Right from the start, White empowers people to decide for themselves where to go next. "I usually meet with couples first and give them a free orientation to the process," she explains. "I give people as much information as possible to decide if mediation is what they want, and if I'm the mediator they want to work with."

Although she hasn't practiced law since 1974, White keeps up thoroughly with developments in the field of family law. "I attend family-law seminars and subscribe to all the periodicals. That way, I can give people information on their rights and obligations." She knows it's very important that clients have complete clarity and understanding before they can make knowledgeable decisions. "I try to demystify the divorce process; I explain it in language that's comprehensible to people instead of legalese jargon."

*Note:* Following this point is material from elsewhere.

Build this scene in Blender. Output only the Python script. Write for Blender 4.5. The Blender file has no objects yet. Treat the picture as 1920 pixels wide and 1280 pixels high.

White is recognized as an authority on mediation and family law; she has published articles in Pasadena Weekly and been quoted in the Los Angeles Daily News and L.A. Parent. Testimonials from clients praise her "level of expertise, and above all, the patience," her "knowledge and total professionalism," and her "professional guidance and flexibility."

"I like helping people make good choices as to how to conduct their lives and move on in a productive way," she says. Pamela Britton White will help you resolve your divorce peacefully, creating the best settlement for all parties. Working cooperatively to resolve your issues rather then fighting it out in court will be easier on your emotions and your pocketbook -- good news at this tough time.